I know, I was worried too. I was biting my nails, sitting on the edge of my seat, and doing all those other things that nervous people do, wondering “when will my sacred view into the lives of the Kardashians be ripped away from me? When will I not have that glimpse into the the perfect life that I cherish so much?” I was right in the middle of giving myself an ulcer when boom, this story came out.
The Kardashians just signed a deal for three more seasons of Keeping Up with the Kardashians. And you won’t even believe how much money they’re getting paid.
From TMZ:
The Kardashian family has just signed on for 3 more seasons with E!, and it’s the richest deal ever in reality TV … TMZ has learned.
Sources connected with the deal tell us, the family will get more than $40 million for 3 more seasons of “Keeping Up with the Kardashians.”
The 6th season of the show averaged 3 million viewers. The 7th season begins airing May 20.
Our sources say the $40-plus million deal does not include product endorsements and other items associated with the show that Kim, Kris and the rest of the brood are able to hock.
Sources connected to the deal tell TMZ … Kim, Kourtney, Khloe, Kris and Bruce will get the lion’s share of the money … and they are each getting equal pay.
We’re told Kendall, Kylie and Rob are on a lower pay grade — and will be paid equally as well.
Scott Disick and his son Mason have a separate deal. Ditto for Lamar … who hammered out a package deal to appear in both “Khloe and Lamar” and “Keeping Up with the Kardashians.”
We’re told the new deal ONLY includes existing shows — so if Kim and Kanye get a new spinoff show … they will have to bang out a new contract for even MORE money.
Over 40 million dollars. Three more seasons of Keeping Up with the Kardashians. The Kim and Kanye show that was so tantalizingly hinted at (which, by the way, when it happens, it will be titled The Kim and Kanye Variety Hour, and it will be our generation’s Sonny and Cher). I think you can understand why my mind is having a hard time coming to terms with all of this.
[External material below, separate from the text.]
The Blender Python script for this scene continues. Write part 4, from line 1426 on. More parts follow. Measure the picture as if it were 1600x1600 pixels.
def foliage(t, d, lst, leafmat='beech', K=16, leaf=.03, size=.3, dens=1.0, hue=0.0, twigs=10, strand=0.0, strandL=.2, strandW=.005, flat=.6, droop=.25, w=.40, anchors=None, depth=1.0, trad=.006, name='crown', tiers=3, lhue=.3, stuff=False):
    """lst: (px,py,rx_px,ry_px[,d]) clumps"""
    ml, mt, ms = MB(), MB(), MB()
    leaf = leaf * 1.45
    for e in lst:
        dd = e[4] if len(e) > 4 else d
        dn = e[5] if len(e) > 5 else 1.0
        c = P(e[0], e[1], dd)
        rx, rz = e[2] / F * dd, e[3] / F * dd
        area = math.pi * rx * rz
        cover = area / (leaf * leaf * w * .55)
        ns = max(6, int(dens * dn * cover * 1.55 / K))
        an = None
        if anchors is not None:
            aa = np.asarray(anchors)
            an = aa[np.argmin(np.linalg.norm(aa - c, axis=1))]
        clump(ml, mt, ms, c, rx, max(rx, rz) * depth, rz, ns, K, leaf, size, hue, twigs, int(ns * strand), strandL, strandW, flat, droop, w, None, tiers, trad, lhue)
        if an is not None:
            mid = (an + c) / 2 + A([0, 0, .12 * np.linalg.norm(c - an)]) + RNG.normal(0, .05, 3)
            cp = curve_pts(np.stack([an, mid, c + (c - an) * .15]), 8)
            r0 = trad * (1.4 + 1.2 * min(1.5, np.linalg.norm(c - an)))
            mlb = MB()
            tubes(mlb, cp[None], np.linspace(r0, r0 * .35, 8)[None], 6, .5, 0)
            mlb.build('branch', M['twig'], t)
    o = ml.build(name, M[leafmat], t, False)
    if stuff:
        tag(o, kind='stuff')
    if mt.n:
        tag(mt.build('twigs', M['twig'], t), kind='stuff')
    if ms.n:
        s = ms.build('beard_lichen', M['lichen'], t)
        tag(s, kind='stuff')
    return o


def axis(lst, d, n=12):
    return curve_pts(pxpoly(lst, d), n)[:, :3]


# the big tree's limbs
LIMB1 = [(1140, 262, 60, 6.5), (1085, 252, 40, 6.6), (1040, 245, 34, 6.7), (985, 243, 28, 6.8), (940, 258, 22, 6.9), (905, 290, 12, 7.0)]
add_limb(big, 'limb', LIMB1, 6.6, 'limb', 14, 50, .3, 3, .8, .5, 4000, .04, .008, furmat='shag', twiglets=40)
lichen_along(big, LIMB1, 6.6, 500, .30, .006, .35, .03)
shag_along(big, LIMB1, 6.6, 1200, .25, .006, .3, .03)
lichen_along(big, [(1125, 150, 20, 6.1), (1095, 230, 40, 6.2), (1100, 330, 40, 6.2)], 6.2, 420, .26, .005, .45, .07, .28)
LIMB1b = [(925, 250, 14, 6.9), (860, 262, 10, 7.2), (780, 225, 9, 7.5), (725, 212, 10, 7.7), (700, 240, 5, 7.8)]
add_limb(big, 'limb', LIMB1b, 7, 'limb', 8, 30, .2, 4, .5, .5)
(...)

I will leave you with this though: since the beginning of the Kardashian empire, we’ve gotten about one season of Keeping Up with the Kardashians a year. That means we have roughly three more years of dealing with these people. Minimum.
Hope you guys have a fantastic morning!
I don’t want to live on this planet any more.
Where’s a hand grenade when you need it?
I’m prepared to nuke whatever city they live in…people will understand but more seriously, can Khloe change her hair color now?
May the Lord have mercy on our souls…
Ok, well now we know for a fact that Kris does Vodoo. If Kim and Kanye getr their own show???? WTF! im at a loss for words that can explain how revolting that idea is to me. Its incredible that a strippeer Amber Rose is more classy than Kim K. who grew up in privilege.
Sarah! I know you didn’t write this article, but I know you’ll read this comment. The VS ad that pops when go to read comments is driving me crazy. Pleeease fix it, I can’t even read these posts it bugs so much.
Sorry about that! Will do my best to fix it!
does anyone have some forks i can jam into my eye sockets?